#### GOAL:
In the listing below, find the line with "t=np.clip((x-a)/(b-a),0,1);return t*t*(3-2*t)", then repeat exactly every line from the top through that one.
begin
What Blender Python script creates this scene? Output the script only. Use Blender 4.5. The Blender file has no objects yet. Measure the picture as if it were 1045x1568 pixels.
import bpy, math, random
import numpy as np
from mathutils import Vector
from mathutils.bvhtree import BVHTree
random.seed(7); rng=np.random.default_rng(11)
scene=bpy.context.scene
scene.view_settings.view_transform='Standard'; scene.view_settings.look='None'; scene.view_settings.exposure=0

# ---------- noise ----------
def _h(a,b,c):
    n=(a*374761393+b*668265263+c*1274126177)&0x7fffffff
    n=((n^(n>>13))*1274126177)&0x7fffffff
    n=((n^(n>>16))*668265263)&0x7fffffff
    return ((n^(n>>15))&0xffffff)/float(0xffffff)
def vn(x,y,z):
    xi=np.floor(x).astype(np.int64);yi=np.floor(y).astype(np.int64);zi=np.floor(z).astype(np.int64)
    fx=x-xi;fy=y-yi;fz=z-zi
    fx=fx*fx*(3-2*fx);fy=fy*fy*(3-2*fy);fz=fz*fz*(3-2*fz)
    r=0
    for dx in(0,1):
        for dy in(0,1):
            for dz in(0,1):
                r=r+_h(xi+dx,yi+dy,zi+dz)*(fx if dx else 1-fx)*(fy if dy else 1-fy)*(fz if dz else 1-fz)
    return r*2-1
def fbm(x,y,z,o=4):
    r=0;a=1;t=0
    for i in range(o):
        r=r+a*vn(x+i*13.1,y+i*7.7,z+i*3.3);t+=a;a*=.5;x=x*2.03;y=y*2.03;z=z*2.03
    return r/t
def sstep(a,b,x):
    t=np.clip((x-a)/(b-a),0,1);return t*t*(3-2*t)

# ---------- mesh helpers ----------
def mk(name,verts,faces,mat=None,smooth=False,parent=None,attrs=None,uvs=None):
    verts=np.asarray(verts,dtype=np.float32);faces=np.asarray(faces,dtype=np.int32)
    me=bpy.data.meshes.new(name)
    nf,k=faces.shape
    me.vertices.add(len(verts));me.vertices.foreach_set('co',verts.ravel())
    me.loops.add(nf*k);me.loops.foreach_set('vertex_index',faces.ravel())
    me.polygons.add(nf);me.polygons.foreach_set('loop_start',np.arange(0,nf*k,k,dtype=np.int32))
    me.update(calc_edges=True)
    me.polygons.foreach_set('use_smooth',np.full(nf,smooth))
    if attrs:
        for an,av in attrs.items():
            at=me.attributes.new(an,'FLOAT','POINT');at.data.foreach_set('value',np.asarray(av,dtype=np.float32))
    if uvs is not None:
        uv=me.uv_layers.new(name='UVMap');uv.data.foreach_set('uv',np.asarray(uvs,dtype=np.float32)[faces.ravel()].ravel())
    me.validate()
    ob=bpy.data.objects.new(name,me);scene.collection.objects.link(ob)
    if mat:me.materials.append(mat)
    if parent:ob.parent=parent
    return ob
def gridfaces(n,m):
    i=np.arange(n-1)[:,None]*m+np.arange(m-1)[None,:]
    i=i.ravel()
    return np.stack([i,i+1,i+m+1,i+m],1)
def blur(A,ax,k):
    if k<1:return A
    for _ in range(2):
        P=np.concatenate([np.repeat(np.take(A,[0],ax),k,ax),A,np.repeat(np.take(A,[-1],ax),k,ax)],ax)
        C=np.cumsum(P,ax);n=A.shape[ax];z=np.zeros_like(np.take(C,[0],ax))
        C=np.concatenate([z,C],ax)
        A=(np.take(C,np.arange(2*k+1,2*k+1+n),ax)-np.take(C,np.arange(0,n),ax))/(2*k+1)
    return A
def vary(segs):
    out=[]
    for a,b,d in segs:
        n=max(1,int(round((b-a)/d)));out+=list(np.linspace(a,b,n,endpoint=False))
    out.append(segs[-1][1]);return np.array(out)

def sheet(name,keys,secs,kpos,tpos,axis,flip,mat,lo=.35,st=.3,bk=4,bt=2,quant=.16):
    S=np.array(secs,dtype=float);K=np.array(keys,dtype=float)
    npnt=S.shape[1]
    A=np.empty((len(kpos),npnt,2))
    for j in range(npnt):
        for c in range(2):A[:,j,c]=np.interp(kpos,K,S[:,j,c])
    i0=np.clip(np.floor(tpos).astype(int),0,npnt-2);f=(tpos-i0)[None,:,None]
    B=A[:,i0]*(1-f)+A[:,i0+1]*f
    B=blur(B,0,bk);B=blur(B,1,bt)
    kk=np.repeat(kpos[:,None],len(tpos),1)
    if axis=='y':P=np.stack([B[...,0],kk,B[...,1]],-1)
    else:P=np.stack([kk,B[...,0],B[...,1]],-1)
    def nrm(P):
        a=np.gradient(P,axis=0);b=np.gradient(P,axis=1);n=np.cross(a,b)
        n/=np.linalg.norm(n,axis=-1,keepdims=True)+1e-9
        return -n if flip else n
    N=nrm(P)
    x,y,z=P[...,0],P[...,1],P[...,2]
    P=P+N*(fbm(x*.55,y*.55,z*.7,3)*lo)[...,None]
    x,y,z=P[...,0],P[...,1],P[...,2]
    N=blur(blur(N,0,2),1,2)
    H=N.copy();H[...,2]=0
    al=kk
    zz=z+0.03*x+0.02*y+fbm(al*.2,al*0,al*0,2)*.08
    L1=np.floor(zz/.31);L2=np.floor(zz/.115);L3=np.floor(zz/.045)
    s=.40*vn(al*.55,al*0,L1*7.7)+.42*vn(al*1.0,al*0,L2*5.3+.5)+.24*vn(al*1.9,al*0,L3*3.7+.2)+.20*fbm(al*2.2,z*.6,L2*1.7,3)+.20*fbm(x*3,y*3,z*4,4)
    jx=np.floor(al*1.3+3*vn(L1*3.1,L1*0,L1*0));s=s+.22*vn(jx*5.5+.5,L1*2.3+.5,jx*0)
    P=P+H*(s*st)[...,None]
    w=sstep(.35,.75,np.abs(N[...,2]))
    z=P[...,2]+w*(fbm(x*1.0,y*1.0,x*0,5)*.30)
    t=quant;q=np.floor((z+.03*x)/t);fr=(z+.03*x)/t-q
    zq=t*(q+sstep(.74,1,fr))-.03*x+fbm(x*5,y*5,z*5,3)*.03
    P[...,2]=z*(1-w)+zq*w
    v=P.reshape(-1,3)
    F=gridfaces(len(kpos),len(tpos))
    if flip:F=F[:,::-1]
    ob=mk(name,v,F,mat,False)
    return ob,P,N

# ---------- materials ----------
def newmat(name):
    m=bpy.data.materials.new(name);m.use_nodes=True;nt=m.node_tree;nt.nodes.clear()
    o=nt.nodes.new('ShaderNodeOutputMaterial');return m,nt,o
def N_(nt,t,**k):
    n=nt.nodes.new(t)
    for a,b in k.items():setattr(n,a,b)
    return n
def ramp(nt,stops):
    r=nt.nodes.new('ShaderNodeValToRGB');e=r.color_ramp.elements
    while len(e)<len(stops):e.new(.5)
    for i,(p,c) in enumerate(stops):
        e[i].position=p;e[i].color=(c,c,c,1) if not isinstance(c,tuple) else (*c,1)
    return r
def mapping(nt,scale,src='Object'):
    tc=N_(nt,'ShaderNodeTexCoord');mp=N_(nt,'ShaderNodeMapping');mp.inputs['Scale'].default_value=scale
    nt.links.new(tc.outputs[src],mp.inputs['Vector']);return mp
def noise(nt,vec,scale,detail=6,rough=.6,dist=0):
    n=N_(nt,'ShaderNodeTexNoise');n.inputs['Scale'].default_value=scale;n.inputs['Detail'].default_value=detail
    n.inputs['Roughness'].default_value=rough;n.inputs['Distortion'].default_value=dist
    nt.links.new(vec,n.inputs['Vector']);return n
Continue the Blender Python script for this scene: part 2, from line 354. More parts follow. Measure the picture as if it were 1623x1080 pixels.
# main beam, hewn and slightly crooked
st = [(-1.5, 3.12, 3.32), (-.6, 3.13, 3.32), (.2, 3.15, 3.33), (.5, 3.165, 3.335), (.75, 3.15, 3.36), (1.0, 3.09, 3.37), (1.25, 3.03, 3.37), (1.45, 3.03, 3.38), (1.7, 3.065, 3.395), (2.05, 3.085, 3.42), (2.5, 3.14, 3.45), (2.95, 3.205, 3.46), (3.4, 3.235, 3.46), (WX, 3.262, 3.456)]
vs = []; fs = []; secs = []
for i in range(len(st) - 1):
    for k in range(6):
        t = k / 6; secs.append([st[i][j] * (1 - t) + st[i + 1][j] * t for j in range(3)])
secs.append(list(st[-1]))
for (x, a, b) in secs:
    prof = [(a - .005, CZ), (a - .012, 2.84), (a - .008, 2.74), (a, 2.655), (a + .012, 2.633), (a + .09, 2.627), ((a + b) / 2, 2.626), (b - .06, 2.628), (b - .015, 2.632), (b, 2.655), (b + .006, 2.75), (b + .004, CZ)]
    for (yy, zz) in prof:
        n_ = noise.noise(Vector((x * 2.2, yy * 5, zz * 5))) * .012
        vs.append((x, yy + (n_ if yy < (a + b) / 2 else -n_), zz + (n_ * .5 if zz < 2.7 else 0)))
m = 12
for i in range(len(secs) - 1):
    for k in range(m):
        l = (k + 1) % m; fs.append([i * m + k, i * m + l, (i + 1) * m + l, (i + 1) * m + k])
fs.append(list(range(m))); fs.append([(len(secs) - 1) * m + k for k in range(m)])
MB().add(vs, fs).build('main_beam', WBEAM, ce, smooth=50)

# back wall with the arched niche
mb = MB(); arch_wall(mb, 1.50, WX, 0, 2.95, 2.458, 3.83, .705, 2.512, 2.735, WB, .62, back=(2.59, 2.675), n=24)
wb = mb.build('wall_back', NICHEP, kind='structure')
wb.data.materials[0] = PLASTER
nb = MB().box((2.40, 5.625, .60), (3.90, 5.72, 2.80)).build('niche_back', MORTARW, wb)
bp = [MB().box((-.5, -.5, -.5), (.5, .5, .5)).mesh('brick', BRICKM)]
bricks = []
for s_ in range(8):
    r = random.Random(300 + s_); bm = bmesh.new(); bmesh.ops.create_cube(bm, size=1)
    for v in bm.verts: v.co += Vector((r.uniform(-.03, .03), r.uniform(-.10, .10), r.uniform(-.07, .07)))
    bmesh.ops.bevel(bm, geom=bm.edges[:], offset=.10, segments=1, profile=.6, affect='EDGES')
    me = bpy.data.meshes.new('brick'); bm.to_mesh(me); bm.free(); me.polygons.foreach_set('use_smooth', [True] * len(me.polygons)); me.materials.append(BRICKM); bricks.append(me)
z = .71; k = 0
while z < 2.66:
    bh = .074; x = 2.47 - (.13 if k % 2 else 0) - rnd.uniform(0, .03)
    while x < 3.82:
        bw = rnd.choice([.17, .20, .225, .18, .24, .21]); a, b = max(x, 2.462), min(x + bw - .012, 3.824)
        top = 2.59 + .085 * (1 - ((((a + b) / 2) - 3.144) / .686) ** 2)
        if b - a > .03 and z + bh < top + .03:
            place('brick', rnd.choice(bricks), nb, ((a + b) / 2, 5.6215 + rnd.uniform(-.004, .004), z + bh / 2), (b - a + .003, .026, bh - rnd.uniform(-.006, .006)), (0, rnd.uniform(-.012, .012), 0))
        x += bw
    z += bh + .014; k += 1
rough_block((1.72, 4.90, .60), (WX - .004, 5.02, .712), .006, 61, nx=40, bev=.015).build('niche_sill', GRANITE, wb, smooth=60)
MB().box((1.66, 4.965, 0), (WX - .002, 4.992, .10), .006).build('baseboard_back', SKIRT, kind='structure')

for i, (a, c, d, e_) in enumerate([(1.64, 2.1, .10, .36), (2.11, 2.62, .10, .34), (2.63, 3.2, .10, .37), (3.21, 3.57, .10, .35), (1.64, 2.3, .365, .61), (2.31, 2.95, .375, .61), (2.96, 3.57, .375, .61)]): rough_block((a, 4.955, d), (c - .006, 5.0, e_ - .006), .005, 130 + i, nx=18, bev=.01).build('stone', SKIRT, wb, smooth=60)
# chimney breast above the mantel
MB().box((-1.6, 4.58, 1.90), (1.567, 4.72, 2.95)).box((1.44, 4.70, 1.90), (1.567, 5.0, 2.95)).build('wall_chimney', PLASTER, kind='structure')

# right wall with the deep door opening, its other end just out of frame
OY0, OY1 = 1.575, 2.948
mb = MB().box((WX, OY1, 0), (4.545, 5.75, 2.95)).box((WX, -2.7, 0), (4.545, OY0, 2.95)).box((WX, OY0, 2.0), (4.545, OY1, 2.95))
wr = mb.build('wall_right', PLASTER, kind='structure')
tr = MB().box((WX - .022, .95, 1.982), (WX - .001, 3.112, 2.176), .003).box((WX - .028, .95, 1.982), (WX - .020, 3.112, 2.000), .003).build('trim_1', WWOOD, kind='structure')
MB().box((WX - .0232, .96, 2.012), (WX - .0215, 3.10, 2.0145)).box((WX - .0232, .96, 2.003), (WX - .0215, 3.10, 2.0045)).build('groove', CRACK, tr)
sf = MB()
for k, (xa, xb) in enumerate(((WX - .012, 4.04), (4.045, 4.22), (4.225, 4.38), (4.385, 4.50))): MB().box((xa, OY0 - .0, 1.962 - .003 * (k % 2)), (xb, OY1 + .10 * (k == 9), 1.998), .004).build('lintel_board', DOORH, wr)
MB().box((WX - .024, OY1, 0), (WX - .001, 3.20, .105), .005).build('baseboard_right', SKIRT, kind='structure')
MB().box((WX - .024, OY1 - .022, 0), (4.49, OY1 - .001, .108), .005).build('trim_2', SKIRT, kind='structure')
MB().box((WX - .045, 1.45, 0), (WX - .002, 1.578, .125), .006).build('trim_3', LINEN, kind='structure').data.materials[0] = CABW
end
#### SOLUTION:
What Blender Python script creates this scene? Output the script only. Use Blender 4.5. The Blender file has no objects yet. Measure the picture as if it were 1045x1568 pixels.
import bpy, math, random
import numpy as np
from mathutils import Vector
from mathutils.bvhtree import BVHTree
random.seed(7); rng=np.random.default_rng(11)
scene=bpy.context.scene
scene.view_settings.view_transform='Standard'; scene.view_settings.look='None'; scene.view_settings.exposure=0

# ---------- noise ----------
def _h(a,b,c):
    n=(a*374761393+b*668265263+c*1274126177)&0x7fffffff
    n=((n^(n>>13))*1274126177)&0x7fffffff
    n=((n^(n>>16))*668265263)&0x7fffffff
    return ((n^(n>>15))&0xffffff)/float(0xffffff)
def vn(x,y,z):
    xi=np.floor(x).astype(np.int64);yi=np.floor(y).astype(np.int64);zi=np.floor(z).astype(np.int64)
    fx=x-xi;fy=y-yi;fz=z-zi
    fx=fx*fx*(3-2*fx);fy=fy*fy*(3-2*fy);fz=fz*fz*(3-2*fz)
    r=0
    for dx in(0,1):
        for dy in(0,1):
            for dz in(0,1):
                r=r+_h(xi+dx,yi+dy,zi+dz)*(fx if dx else 1-fx)*(fy if dy else 1-fy)*(fz if dz else 1-fz)
    return r*2-1
def fbm(x,y,z,o=4):
    r=0;a=1;t=0
    for i in range(o):
        r=r+a*vn(x+i*13.1,y+i*7.7,z+i*3.3);t+=a;a*=.5;x=x*2.03;y=y*2.03;z=z*2.03
    return r/t
def sstep(a,b,x):
    t=np.clip((x-a)/(b-a),0,1);return t*t*(3-2*t)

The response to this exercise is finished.